既にLIBOR金利で \(T_5\) までPillarを設定しましたが、やり直しです。LIBORの所で、\(T_5\) を3か月+2営業日で決めていましたが、それを\(T_6\) に移し、\(T_5\) として金利先物の最終清算日+2営業日を設定し直します。本来なら、最初にデータソースをすべて決めた段階で、Pillarもすべて決めます。
また、今日から翌月の第3月曜日までの日数が38日であったとします。また対象期間となる3か月間の実日数が91日であったとします。すると\(T_5 =38+2=40days,\ T_7=38+2+91=131days\) になります。
キャッシュフローは、LIBOR金利の時と同じく、PV=1 は対象預金のスタート日\(T_5\) が基準になるので、それを今日まで、\(DF(T_5)\) を使ってさらに割引く必要があります。この\(DF(T_5)\) は、\(T_5\) を動かしたので、先ほど計算した\(DF(T_5)\)ではありません。この段階では未知数です。またエンド日\(T_7\) のキャッシュフローは \(1+0.0138×91÷365=1.00344\) になります。方程式を作ると、
\[ \ 0+0+PV_6\times DF(T_5) -CF_6 (T_7)\times DF(T_7) = 0+0+0+0+0+1\times DF(T_5)-0-1.00344\times DF(T_7) =0 \]\(T_0 \) から \(T_4\) のPillarに対応する項は 0 ですが、行列にした時の列に合わせる為に残しています。行列による連立方程式の形で表現すると下記のようになります。前のセクションの連立方程式に対して、3か月LIBORのエンドのPillarを1つ右にずらし、最後の行に金利先物のキャッシュフローを追加しました。
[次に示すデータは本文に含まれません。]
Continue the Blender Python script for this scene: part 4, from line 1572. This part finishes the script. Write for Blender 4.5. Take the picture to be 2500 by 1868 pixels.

\[ \left( \begin{array}{rrrrrrrr} 1 & -1.000028 & 0 & 0 & 0 & 0 & 0 & 0 \\ 0 & 1 & -1.000028 & 0 & 0 & 0 & 0 & 0 \\ 0 & 0 & 1 & -1.000194 & 0 & 0 & 0 & 0 \\ 0 & 0 & 1 & 0 & -1.001076 & 0 & 0 & 0 \\ 0 & 0 & 1 & 0 & 0 & 0 & -1.00345 & 0 \\ 0 & 0 & 0 & 0 & 0 & 1 & 0 & -1.00344 \\ \end{array} \right) \left( \begin{array}{c} 1\\ DF(T_1)\\ DF(T_2)\\ DF(T_3)\\ DF(T_4)\\ DF(T_5)\\ DF(T_6)\\ DF(T_7)\\ \end{array} \right) = \left( \begin{array}{c} 0\\ 0\\ 0\\ 0\\ 0\\ 0\\ 0\\ 0\\ \end{array} \right) \]見ての通り、未知数が7個あるのに対し、式が6個しか無く、このままでは解けません。ここで、\(DF(T_i)\) にInterpolationを使います。Interpolationの方法は様々ですが、ここでは簡単で、実務でも比較的よく使われる、\(DF(T_i)\) の対数を 線形補間する方法を使ってみます(Log-linear on Discount Factor)。この方法は、Zero Coupon Rateを期間加重した値を直線で結んでいるのと同じです。(∵\( \ln DF(T_i) = − r(T_i)\times T_i\) なので)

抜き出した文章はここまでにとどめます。